Available data
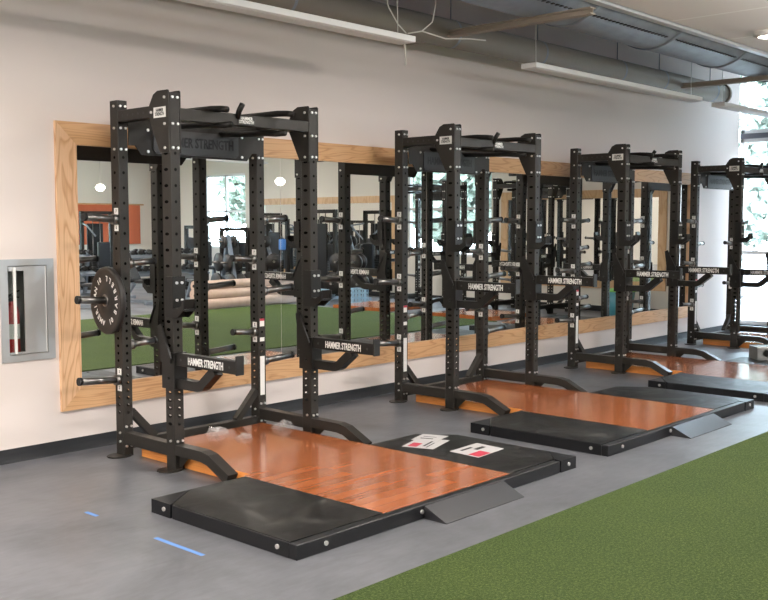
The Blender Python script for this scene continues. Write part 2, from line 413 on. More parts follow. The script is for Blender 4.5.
# ------------------------------------------------------------------ wall mirrors
def wall_mirror():
    t = thing('wall_mirror', 'long wall mirror in a wide light oak frame behind the row of black racks', 'mirror', (3.479, YW, .293))
    X, Z, w = 9.64, 1.985, .155; d0, d1 = -.026, -.001
    o = obj('frame_rail', MB().prism([(0, 0), (X, 0), (X - w, w), (w, w)], 'y', d0, d1), 'oak_x', t)
    o = obj('frame_rail', MB().prism([(w, Z - w), (X - w, Z - w), (X, Z), (0, Z)], 'y', d0, d1), 'oak_x', t)
    o = obj('frame_rail', MB().prism([(0, 0), (w, w), (w, Z - w), (0, Z)], 'y', d0, d1), 'oak_z', t)
    o = obj('frame_rail', MB().prism([(X, 0), (X, Z), (X - w, Z - w), (X - w, w)], 'y', d0, d1), 'oak_z', t)
    x = w
    while x < X - w - .05:
        x2 = min(x + 1.87, X - w)
        obj('mirror_panel', MB().box((x + .0015, -.003, w), (x2 - .0015, -.0005, Z - w)), 'mirror', t); x = x2
wall_mirror()
def end_mirror(y0, y1, label):
    t = thing('framed_wall_mirror', label, 'mirror', (X1, y0, .42)); Yl, Z, w = y1 - y0, 1.78, .15
    obj('frame_rail', MB().box((-.03, 0, 0), (-.001, Yl, w)), 'oak_y', t); obj('frame_rail', MB().box((-.03, 0, Z - w), (-.001, Yl, Z)), 'oak_y', t)
    obj('frame_rail', MB().box((-.03, 0, w), (-.001, w, Z - w)), 'oak_y', t); obj('frame_rail', MB().box((-.03, Yl - w, w), (-.001, Yl, Z - w)), 'oak_y', t)
    obj('mirror_panel', MB().box((-.01, w, w), (-.002, Yl - w, Z - w)), 'mirror', t)
end_mirror(-5.25, -1.75, 'oak framed mirror on the end wall, closest to the tall corner window')
end_mirror(-12.6, -8.0, 'oak framed mirror between two windows on the end wall, seen only in reflection')

# ------------------------------------------------------------------ turf
o = obj('artificial_turf', MB().box((X0 + .3, -8.42, .0), (13.1, -3.225, .012)), 'turf'); tag(o, 'bright green artificial turf lane lying on the grey floor in front of the platforms', 'turf')

# ------------------------------------------------------------------ extinguisher cabinet
t = thing('extinguisher_cabinet', 'brushed grey fire extinguisher cabinet set into the wall left of the mirror', 'cabinet', (3.258, YW, .67))
b = MB(); w_, h_ = .19, .68
hx0, hx1, hz0, hz1 = CX0 - 3.258, CX1 - 3.258, CZ0 - .67, CZ1 - .67
b.box((-w_, -.012, 0), (w_, -.001, hz0)); b.box((-w_, -.012, hz1), (w_, -.001, h_)); b.box((-w_, -.012, hz0), (hx0, -.001, hz1)); b.box((hx1, -.012, hz0), (w_, -.001, hz1))
obj('trim_frame', b, 'cab', t)
b = MB(); e = .003
b.box((hx0 + .001, 0, hz0 + .001), (hx0 + e, .165, hz1 - .001)); b.box((hx1 - e, 0, hz0 + .001), (hx1 - .001, .165, hz1 - .001)); b.box((hx0 + .001, .162, hz0 + .001), (hx1 - .001, .165, hz1 - .001)); b.box((hx0 + .001, 0, hz0 + .001), (hx1 - .001, .165, hz0 + e)); b.box((hx0 + .001, 0, hz1 - e), (hx1 - .001, .165, hz1 - .001))
obj('inner_tub', b, 'cabdark', t)
b = MB(); sx0, sx1 = hx0 + .006, hx0 + .115
b.box((sx1, -.008, hz0 + .006), (hx1 - .006, .0, hz1 - .006)); b.box((sx0, -.008, hz1 - .035), (sx1, 0, hz1 - .006)); b.box((sx0, -.008, hz0 + .006), (sx1, 0, hz0 + .02))
dr = obj('door', b, 'cab', t)
obj('glass_pane', MB().box((sx0, -.005, hz0 + .02), (sx1, -.003, hz1 - .035)), 'glass', dr)
obj('handle', MB().box((hx0 + .035, -.030, hz0 + .01), (hx0 + .050, -.008, hz1 - .012), .003), 'white', dr)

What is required
Take the lines from the start of the material to the line with "o = obj('artificial_turf', MB().box((X0", both included, and transcribe them exactly without the pictures.

Task result
The Blender Python script for this scene continues. Write part 2, from line 413 on. More parts follow. The script is for Blender 4.5.
# ------------------------------------------------------------------ wall mirrors
def wall_mirror():
    t = thing('wall_mirror', 'long wall mirror in a wide light oak frame behind the row of black racks', 'mirror', (3.479, YW, .293))
    X, Z, w = 9.64, 1.985, .155; d0, d1 = -.026, -.001
    o = obj('frame_rail', MB().prism([(0, 0), (X, 0), (X - w, w), (w, w)], 'y', d0, d1), 'oak_x', t)
    o = obj('frame_rail', MB().prism([(w, Z - w), (X - w, Z - w), (X, Z), (0, Z)], 'y', d0, d1), 'oak_x', t)
    o = obj('frame_rail', MB().prism([(0, 0), (w, w), (w, Z - w), (0, Z)], 'y', d0, d1), 'oak_z', t)
    o = obj('frame_rail', MB().prism([(X, 0), (X, Z), (X - w, Z - w), (X - w, w)], 'y', d0, d1), 'oak_z', t)
    x = w
    while x < X - w - .05:
        x2 = min(x + 1.87, X - w)
        obj('mirror_panel', MB().box((x + .0015, -.003, w), (x2 - .0015, -.0005, Z - w)), 'mirror', t); x = x2
wall_mirror()
def end_mirror(y0, y1, label):
    t = thing('framed_wall_mirror', label, 'mirror', (X1, y0, .42)); Yl, Z, w = y1 - y0, 1.78, .15
    obj('frame_rail', MB().box((-.03, 0, 0), (-.001, Yl, w)), 'oak_y', t); obj('frame_rail', MB().box((-.03, 0, Z - w), (-.001, Yl, Z)), 'oak_y', t)
    obj('frame_rail', MB().box((-.03, 0, w), (-.001, w, Z - w)), 'oak_y', t); obj('frame_rail', MB().box((-.03, Yl - w, w), (-.001, Yl, Z - w)), 'oak_y', t)
    obj('mirror_panel', MB().box((-.01, w, w), (-.002, Yl - w, Z - w)), 'mirror', t)
end_mirror(-5.25, -1.75, 'oak framed mirror on the end wall, closest to the tall corner window')
end_mirror(-12.6, -8.0, 'oak framed mirror between two windows on the end wall, seen only in reflection')

# ------------------------------------------------------------------ turf
o = obj('artificial_turf', MB().box((X0 + .3, -8.42, .0), (13.1, -3.225, .012)), 'turf'); tag(o, 'bright green artificial turf lane lying on the grey floor in front of the platforms', 'turf')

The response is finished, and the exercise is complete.